12.1. About SAML 2.0 SSO & Federation

SAML 2.0 SSO is part of federated access management. Federation lets access management cross organizational boundaries. Federation helps organizations share identities and services without giving away their identity information, or the services they provide.

To bridge heterogeneous systems, federation requires interoperability, and thus depends on standards for orchestrating interaction and exchanging information between providers. OpenAM federation relies on standards such as Security Assertion Markup Language (SAML) 2.0. SAML 2.0 describes the messages, how they are relayed, how they are exchanged, and common use cases.

To achieve SAML 2.0 SSO, OpenAM separates identity providers from service providers, lets you include them them in a circle of trust, and has you configure how the providers in the circle of trust interact.

  • An identity provider stores and serves identity profiles, and handles authentication.

  • A service provider offers services that access protected resources, and handles authorization.

  • A circle of trust groups at least one identity provider and at least one service provider who agree to share authentication information, with assertions about authenticated users that let service providers make authorization decisions.

    Providers in a circle of trust share metadata, configuration information that federation partners require to access each others' services.

  • SAML 2.0 SSO maps attributes from accounts at the identity provider to attributes on accounts at the service provider. The identity provider makes assertions to the service provider, for example to attest that a user has authenticated with the identity provider.

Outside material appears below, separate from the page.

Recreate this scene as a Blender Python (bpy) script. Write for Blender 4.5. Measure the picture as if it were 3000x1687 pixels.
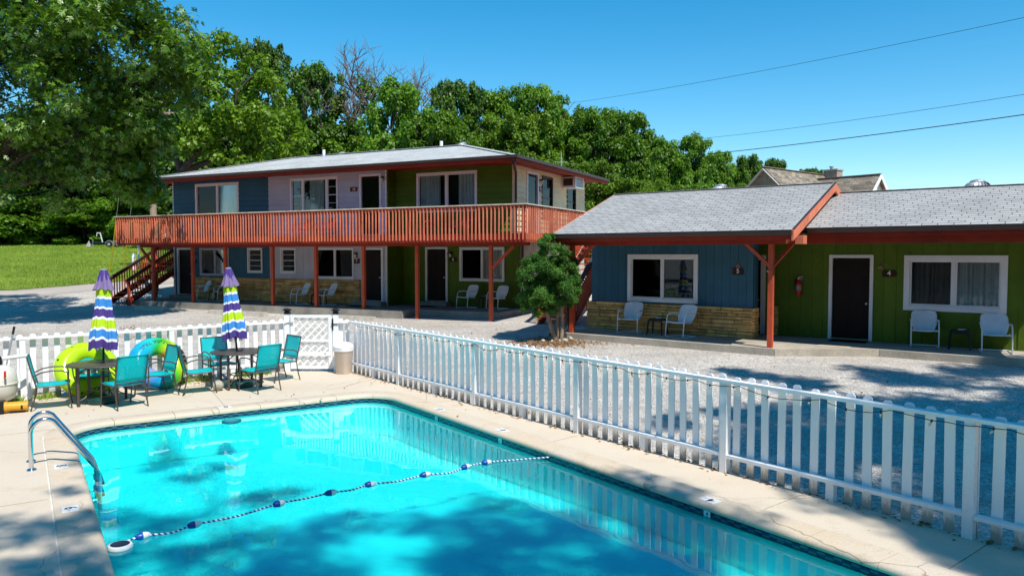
import bpy, bmesh, math, random
import numpy as np
from mathutils import Vector, Matrix
from mathutils.geometry import tessellate_polygon

for o in list(bpy.data.objects):
    bpy.data.objects.remove(o)
sc = bpy.context.scene
COL = sc.collection
rnd = random.Random(11)
PI = math.pi

# ------------------------------------------------------------------ camera, sky, sun, exposure
cam = bpy.data.cameras.new("camera")
cam.sensor_width = 36.0
cam.sensor_fit = 'HORIZONTAL'
cam.lens = 26.4
cam.clip_start = 0.05
cam.clip_end = 2000
camo = bpy.data.objects.new("camera", cam)
COL.objects.link(camo)
camo.location = (0, 0, 2.7)
camo.rotation_euler = (PI / 2 - math.radians(2.615), 0, 0)
sc.camera = camo

SUN = Vector((0.377, -0.576, 1.0)).normalized()
world = bpy.data.worlds.new("World")
sc.world = world
world.use_nodes = True
wn = world.node_tree
wn.nodes.clear()
sky = wn.nodes.new("ShaderNodeTexSky")
sky.sky_type = 'NISHITA'
sky.sun_disc = False
sky.sun_elevation = math.asin(SUN.z)
sky.sun_rotation = math.atan2(SUN.x, SUN.y)
sky.altitude = 300
sky.air_density = 1.0
sky.dust_density = 0.05
sky.ozone_density = 2.4
hsv = wn.nodes.new("ShaderNodeHueSaturation")
hsv.inputs["Hue"].default_value = 0.486
hsv.inputs["Saturation"].default_value = 1.45
bg = wn.nodes.new("ShaderNodeBackground")
bg.inputs["Strength"].default_value = 0.14
wo = wn.nodes.new("ShaderNodeOutputWorld")
wn.links.new(sky.outputs[0], hsv.inputs["Color"])
wn.links.new(hsv.outputs[0], bg.inputs["Color"])
wn.links.new(bg.outputs[0], wo.inputs["Surface"])

sl = bpy.data.lights.new("sun", 'SUN')
sl.energy = 4.6
sl.angle = math.radians(0.53)
sl.color = (1.0, 0.955, 0.88)
so = bpy.data.objects.new("sun", sl)
COL.objects.link(so)
so.rotation_euler = SUN.to_track_quat('Z', 'Y').to_euler()
so.location = (10, -15, 40)

sc.view_settings.view_transform = 'Standard'
sc.view_settings.look = 'None'
sc.view_settings.gamma = 1.0
sc.view_settings.use_curve_mapping = False
sc.view_settings.exposure = 0.3
sc.render.engine = 'CYCLES'
try:
    sc.cycles.max_bounces = 8
    sc.cycles.transparent_max_bounces = 12
    sc.cycles.caustics_reflective = False
    sc.cycles.caustics_refractive = False
    sc.cycles.use_denoising = True
except Exception:
    pass

# ------------------------------------------------------------------ materials
def srgb(h):
    h = h.lstrip('#')
    c = [int(h[i:i + 2], 16) / 255 for i in (0, 2, 4)]
    return tuple(x / 12.92 if x <= 0.04045 else ((x + 0.055) / 1.055) ** 2.4 for x in c)

def node(nt, t, **kw):
    n = nt.nodes.new(t)
    for k, v in kw.items():
        if k in n.inputs:
            n.inputs[k].default_value = v
        else:
            setattr(n, k, v)
    return n

def mixrgb(nt, fac, a, b, mode='MIX'):
    n = nt.nodes.new("ShaderNodeMix")
    n.data_type = 'RGBA'
    n.blend_type = mode
    for sock, val in ((0, fac), (6, a), (7, b)):
        if hasattr(val, 'is_output') or isinstance(val, bpy.types.NodeSocket):
            nt.links.new(val, n.inputs[sock])
        elif isinstance(val, (int, float)):
            n.inputs[sock].default_value = val
        else:
            n.inputs[sock].default_value = (*val[:3], 1)
    return n.outputs[2]

def ramp(nt, src, stops, interp='LINEAR'):
    r = nt.nodes.new("ShaderNodeValToRGB")
    r.color_ramp.interpolation = interp
    els = r.color_ramp.elements
    while len(els) < len(stops):
        els.new(0.5)
    for e, (p, c) in zip(els, stops):
        e.position = p
        e.color = (c, c, c, 1) if isinstance(c, (int, float)) else (*c[:3], 1)
    nt.links.new(src, r.inputs[0])
    return r.outputs[0]

def newmat(name):
    m = bpy.data.materials.new(name)
    m.use_nodes = True
    nt = m.node_tree
    b = nt.nodes["Principled BSDF"]
    return m, nt, b

def pos(nt, obj=False, scale=None):
    if obj:
        p = nt.nodes.new("ShaderNodeTexCoord").outputs["Object"]
    else:
        p = nt.nodes.new("ShaderNodeNewGeometry").outputs["Position"]
    if scale:
        mp = nt.nodes.new("ShaderNodeMapping")
        mp.inputs["Scale"].default_value = scale
        nt.links.new(p, mp.inputs["Vector"])
        p = mp.outputs[0]
    return p

def noise(nt, vec, scale, detail=4, rough=0.6):
    n = node(nt, "ShaderNodeTexNoise", Scale=scale, Detail=detail, Roughness=rough)
    nt.links.new(vec, n.inputs["Vector"])
    return n.outputs[0]

def bumpn(nt, b, h, strength, dist=0.01):
    bn = node(nt, "ShaderNodeBump", Strength=strength, Distance=dist)
    nt.links.new(h, bn.inputs["Height"])
    nt.links.new(bn.outputs[0], b.inputs["Normal"])
    return bn

def mat(name, col, rough=0.6, spec=0.3, var=0.16, vs=2.5, bump=0.0, bs=40, metal=0.0, fine=0.08, wear=None, wearamt=0.5, grain=False, tone=0.0):
    """paint, plastic, wood, metal: base colour with broad and fine variation, optional worn patches, per-object tone"""
    m, nt, b = newmat(name)
    p = pos(nt)
    n1 = noise(nt, p, vs, 3)
    f1 = ramp(nt, n1, [(0.3, 1 - var), (0.7, 1 + var)])
    n2 = noise(nt, pos(nt, scale=(14, 14, 1.5)) if grain else p, 6 if grain else vs * 14, 3)
    f2 = ramp(nt, n2, [(0.3, 1 - fine), (0.7, 1 + fine)])
    c = mixrgb(nt, 1.0, col, f1, 'MULTIPLY')
    c = mixrgb(nt, 1.0, c, f2, 'MULTIPLY')
    if tone:
        oi = nt.nodes.new("ShaderNodeObjectInfo")
        at = nt.nodes.new("ShaderNodeAttribute")
        at.attribute_name = "tone"
        ad = node(nt, "ShaderNodeMath", operation='ADD')
        nt.links.new(oi.outputs["Random"], ad.inputs[0])
        nt.links.new(at.outputs["Fac"], ad.inputs[1])
        fr = node(nt, "ShaderNodeMath", operation='FRACT')
        nt.links.new(ad.outputs[0], fr.inputs[0])
        c = mixrgb(nt, 1.0, c, ramp(nt, fr.outputs[0], [(0, 1 - tone), (1, 1 + tone)]), 'MULTIPLY')
    if wear:
        n3 = noise(nt, p, 9, 6, 0.7)
        c = mixrgb(nt, ramp(nt, n3, [(0.62 - 0.1 * wearamt, 0), (0.75, wearamt)]), c, wear)
    nt.links.new(c, b.inputs["Base Color"])
    b.inputs["Roughness"].default_value = rough
    b.inputs["Specular IOR Level"].default_value = spec
    b.inputs["Metallic"].default_value = metal
    if bump:
        bumpn(nt, b, noise(nt, p, bs, 4), bump)
    return m

WHITE = mat("white_paint", (0.86, 0.86, 0.86), 0.5, 0.3, 0.05, 2, 0.15, 60, fine=0.03, wear=(0.5, 0.49, 0.45), wearamt=0.2)
TRIM = mat("trim_white", (0.78, 0.76, 0.77), 0.5, 0.3, 0.06, 2, fine=0.03)
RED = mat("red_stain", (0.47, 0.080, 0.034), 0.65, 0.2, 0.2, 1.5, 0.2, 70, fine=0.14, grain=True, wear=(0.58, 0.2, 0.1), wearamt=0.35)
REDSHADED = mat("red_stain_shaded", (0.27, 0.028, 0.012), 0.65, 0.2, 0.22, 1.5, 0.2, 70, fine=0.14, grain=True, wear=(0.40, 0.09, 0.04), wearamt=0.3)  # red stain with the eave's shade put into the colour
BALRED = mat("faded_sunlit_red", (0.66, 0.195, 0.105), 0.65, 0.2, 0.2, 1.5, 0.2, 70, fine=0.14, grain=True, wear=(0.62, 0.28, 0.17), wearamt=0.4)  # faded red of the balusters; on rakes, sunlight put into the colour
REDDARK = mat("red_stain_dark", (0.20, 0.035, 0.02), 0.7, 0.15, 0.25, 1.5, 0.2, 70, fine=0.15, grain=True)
RAILCAP = mat("weathered_cap", (0.60, 0.53, 0.42), 0.8, 0.15, 0.2, 4, 0.2, 60, fine=0.15)
DARKRAIL = mat("dark_stained_rail", (0.055, 0.045, 0.04), 0.8, 0.15, 0.35, 5, 0.2, 50, fine=0.25)
BROWN = mat("brown_metal", (0.045, 0.024, 0.018), 0.4, 0.4, 0.1, 3, fine=0.05)
BLUE = mat("blue_siding", (0.033, 0.113, 0.17), 0.6, 0.25, 0.12, 1.5, 0.12, 60, fine=0.06, tone=0.07)
GREY = mat("pale_siding", (0.50, 0.48, 0.55), 0.6, 0.25, 0.08, 1.5, 0.12, 60, fine=0.05, tone=0.04)
GREEN = mat("green_siding", (0.088, 0.145, 0.008), 0.6, 0.25, 0.14, 1.2, 0.12, 60, fine=0.06, tone=0.07)
CREAM = mat("cream_siding", (0.72, 0.58, 0.36), 0.6, 0.25, 0.1, 1.5, 0.12, 60, fine=0.06, tone=0.05)
VOIDM = mat("dark_interior", (0.02, 0.02, 0.022), 0.9, 0.1, 0.3, 3)
WALLBACK = mat("wall_sheathing", (0.03, 0.03, 0.03), 0.9, 0.1, 0.2, 3)
DOORM = mat("dark_brown_door", (0.016, 0.009, 0.008), 0.6, 0.15, 0.12, 3, fine=0.06)
CURTAIN = mat("curtain_cloth", (0.80, 0.78, 0.75), 0.85, 0.1, 0.1, 3, fine=0.06)
STONEM = mat("ledge_stone", (0.66, 0.38, 0.13), 0.75, 0.25, 0.28, 3.5, 0.5, 35, fine=0.16, tone=0.3)
MORTAR = mat("stone_mortar", (0.13, 0.10, 0.075), 0.9, 0.1, 0.2, 8, 0.4, 60)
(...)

The service provider then consumes assertions from the identity provider to make authorization decisions, for example to let an authenticated user complete a purchase that gets charged to the user's account at the identity provider.

In federation deployments where not all providers support SAML 2.0, OpenAM can act as a multi-protocol hub, translating for providers who rely on other and older standards such as SAML 1.x, Liberty Alliance Project frameworks, and WS-Federation (for integration with Active Directory Federation Services, for example).